Не сомневаюсь теперь, что Мишкевич воспринял это послание как угрозу доноса: Матвей Петрович вот-вот помчится в Большой Дом и его, Мишкевича, разоблачит. Уличит во вредительстве. (Мишкевич судил по себе.) Митя же, разумеется, не только не был способен ни на какой донос, но и вообще ни к какой борьбе – кроме научной – не стремился. Борьба за общественную справедливость не привлекала его, находилась за пределами его интересов – да и существовала ли она в ту пору, эта борьба? Быть может; но мы были вне ее. Паспорт так паспорт, прописка так прописка, один кандидат на выборах – пусть один, построили социализм – пусть считается, будто построили. Обо всем, что принято называть “новой счастливой жизнью”, или “социалистическим строем”, или “всемирно исторической победой пролетариата”, говорил он иногда с отвращением, иногда с возмущением, чаще иронически, но всегда как бы отстраненно, как бы из-за высокой стены: не мое это дело, мели Емеля, а мне не мешай работать. События в деревне были известны Мите с такой же приблизительностью и недостаточностью, как, к стыду нашему, нам всем, горожанам. Понимали мы, что там беда, но в суть и масштабы не вдумывались. Отшвыривали от себя газеты, чувствуя в сообщениях о колхозных победах лицемерие, ханжество, ложь, но что за этим кроется – узнать глубже ленились. Профессиональные интересы, научные и литературные, поглощали Матвея Петровича целиком, заслоняя от него – да и от нас – остальное. Ко всему, что пахло политикой, относился он с пренебрежением – черта, нередко свойственная тем, кто занят безотрывным, напряженным, сосредоточенным, требующим всей полноты внимания умственным трудом. (В том случае, если труд этот явно плодотворен и находит одобрение знатоков.) Черт с вами, несчастные зануды, изощряйтесь в своих словесах, стройте что хотите – социализм, или колхозы, или совхозы, а нам не мешайте работать.
Помню, через много лет, уже совсем в другие времена: после тридцать седьмого, и после войны, и после блокады и эвакуации, после всех похоронных, и после 49–51-го, и после 53-го, и после 56-го, – словом, после смерти Сталина и после XX съезда, претерпев уже и тюремные и лагерные гибели близких и их, преимущественно посмертную, реабилитацию и оказавшись волею судьбы не в родном Ленинграде, а в Москве, – вспоминали мы однажды с Тамарой Григорьевной – она да я – минувшие времена. Дивились собственной рьяности и собственной слепоте.

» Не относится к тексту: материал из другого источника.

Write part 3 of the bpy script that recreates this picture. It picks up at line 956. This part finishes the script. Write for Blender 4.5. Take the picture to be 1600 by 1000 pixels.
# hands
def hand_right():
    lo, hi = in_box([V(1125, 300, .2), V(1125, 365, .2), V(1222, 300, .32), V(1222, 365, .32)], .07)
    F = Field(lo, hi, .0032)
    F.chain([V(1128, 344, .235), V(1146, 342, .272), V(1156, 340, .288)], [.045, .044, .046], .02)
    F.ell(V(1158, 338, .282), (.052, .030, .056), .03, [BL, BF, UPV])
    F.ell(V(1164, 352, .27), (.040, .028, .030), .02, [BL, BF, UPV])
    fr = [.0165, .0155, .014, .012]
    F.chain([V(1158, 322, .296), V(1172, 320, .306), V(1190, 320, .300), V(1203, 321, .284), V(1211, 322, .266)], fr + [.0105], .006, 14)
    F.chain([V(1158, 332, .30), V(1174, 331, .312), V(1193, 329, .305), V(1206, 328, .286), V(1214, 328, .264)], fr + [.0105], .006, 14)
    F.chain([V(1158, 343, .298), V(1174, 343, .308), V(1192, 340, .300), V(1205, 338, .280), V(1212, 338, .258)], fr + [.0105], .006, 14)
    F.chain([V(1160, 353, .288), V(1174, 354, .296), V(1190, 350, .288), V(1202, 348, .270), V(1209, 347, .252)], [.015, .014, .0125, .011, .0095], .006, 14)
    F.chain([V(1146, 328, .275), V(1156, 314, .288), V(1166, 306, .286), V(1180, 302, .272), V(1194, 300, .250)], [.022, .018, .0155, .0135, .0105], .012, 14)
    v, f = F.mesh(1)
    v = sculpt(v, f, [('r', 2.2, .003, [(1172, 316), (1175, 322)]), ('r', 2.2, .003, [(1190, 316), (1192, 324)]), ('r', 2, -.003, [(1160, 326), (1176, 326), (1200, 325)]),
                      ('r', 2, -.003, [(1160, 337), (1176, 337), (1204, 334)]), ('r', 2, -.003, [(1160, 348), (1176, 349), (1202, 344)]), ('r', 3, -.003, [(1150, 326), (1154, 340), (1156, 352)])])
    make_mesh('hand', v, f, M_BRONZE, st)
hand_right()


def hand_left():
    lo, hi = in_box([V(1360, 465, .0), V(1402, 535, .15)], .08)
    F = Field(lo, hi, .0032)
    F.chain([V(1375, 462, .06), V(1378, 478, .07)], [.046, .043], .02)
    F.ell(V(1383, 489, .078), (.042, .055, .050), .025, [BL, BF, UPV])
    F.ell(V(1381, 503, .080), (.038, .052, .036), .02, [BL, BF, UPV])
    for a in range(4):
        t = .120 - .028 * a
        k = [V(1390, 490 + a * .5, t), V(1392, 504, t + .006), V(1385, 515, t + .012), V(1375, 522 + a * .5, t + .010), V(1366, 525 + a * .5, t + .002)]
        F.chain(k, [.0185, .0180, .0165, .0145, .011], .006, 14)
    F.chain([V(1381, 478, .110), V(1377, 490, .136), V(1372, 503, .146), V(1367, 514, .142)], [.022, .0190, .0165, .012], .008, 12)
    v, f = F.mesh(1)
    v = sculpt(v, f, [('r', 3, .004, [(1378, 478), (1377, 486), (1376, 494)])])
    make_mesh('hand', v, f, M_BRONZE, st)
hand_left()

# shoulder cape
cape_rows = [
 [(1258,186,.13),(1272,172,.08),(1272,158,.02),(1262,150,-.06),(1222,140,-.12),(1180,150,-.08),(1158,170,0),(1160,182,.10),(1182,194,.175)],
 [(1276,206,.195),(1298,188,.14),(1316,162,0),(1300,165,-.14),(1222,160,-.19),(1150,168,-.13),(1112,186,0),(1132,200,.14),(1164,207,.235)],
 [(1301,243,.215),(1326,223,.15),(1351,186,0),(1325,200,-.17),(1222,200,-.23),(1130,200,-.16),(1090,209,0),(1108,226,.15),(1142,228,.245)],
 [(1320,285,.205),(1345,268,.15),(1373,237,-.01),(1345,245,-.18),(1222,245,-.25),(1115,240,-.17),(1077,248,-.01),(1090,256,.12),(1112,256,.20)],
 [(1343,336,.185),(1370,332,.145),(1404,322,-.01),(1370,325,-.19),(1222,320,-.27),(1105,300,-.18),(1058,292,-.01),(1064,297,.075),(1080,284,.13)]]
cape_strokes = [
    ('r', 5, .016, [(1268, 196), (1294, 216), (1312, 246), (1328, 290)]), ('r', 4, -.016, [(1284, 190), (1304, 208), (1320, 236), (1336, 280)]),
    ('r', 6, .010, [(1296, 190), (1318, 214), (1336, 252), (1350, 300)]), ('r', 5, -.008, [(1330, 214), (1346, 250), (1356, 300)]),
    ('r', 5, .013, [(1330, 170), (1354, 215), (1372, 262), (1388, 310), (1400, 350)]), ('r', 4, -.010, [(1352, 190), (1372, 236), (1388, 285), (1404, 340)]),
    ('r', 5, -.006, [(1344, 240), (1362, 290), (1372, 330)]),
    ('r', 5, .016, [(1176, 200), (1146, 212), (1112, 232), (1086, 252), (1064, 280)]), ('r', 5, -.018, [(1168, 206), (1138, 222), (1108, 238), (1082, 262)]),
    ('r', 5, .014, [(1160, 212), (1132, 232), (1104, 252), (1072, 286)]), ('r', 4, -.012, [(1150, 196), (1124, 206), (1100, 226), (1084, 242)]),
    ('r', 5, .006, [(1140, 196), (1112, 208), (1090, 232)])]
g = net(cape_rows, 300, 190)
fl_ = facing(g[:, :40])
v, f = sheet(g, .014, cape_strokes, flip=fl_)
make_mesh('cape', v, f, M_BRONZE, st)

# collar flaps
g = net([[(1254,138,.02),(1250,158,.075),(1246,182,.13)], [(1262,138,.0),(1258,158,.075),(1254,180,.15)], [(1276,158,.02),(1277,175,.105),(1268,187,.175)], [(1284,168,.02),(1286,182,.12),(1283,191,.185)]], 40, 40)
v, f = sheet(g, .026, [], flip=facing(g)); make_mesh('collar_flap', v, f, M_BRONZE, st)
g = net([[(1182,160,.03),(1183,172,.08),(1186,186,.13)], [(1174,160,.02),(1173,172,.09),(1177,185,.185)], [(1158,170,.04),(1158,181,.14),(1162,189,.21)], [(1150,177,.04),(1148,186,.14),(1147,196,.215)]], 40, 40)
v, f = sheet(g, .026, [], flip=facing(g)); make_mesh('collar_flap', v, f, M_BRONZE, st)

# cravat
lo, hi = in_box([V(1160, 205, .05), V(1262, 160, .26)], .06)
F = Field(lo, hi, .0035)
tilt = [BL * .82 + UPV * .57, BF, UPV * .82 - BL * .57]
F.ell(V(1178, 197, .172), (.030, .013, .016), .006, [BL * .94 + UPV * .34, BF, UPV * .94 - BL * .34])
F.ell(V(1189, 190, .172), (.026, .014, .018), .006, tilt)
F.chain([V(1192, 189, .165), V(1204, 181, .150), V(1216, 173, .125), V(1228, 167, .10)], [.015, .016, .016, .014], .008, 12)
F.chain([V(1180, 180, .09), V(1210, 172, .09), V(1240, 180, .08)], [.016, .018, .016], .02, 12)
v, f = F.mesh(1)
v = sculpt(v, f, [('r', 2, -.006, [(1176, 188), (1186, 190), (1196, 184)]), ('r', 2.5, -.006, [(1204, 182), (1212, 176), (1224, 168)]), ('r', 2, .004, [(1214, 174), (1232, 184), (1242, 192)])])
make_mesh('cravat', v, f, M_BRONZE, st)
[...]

“Многое мы уже понимали в тридцать седьмом, – сказала я, – но ведь далеко не все. Вот, например, гибель крестьянства прошла мимо нас… Почему это? Из-за «Страны Муравии» Твардовского, которую выучили мы наизусть, радуясь возрождению поэзии, народного стиха?
И жизнь – на слом,
И все на слом —
Под корень, подчистую,
А что к хорошему идем,
Так я не протестую.
Мало того что не протестует – пляшет на колхозной свадьбе:
А батька – этак,
Сын вот так,
И не отходит ни на шаг.
И оба пляшут от души,
И оба вместе хороши…
Мы трудились от души. Что же слепило нам глаза, что заставляло сочувствовать пятилетке, индустриализации, стахановскому движению, челюскинцам и пр. и т. д. и т. п.?” – “Подкуп”, – бесстрашно отвечала Тамара. “Да какой же подкуп? Талоны в привилегированную столовую, где мы никогда не успевали пообедать, угорелые от сверхсильного труда? Мы жизнь свою жертвовали труду, а получали в награду выговоры с занесением в личное дело”. – “Мы были подкуплены самым крупным подкупом, какой существует в мире, – отвечала Тамара, – свыше десяти лет нам хоть и со стеснениями, с ограничениями, а все-таки позволяли трудиться осмысленно, делать так и то, что мы полагали необходимым. Сократи нам зарплату вдвое, мы работали бы с не меньшим усердием. Индустриализация там или коллективизация, а грамоте и любви к литературе подрастающее поколение учить надо.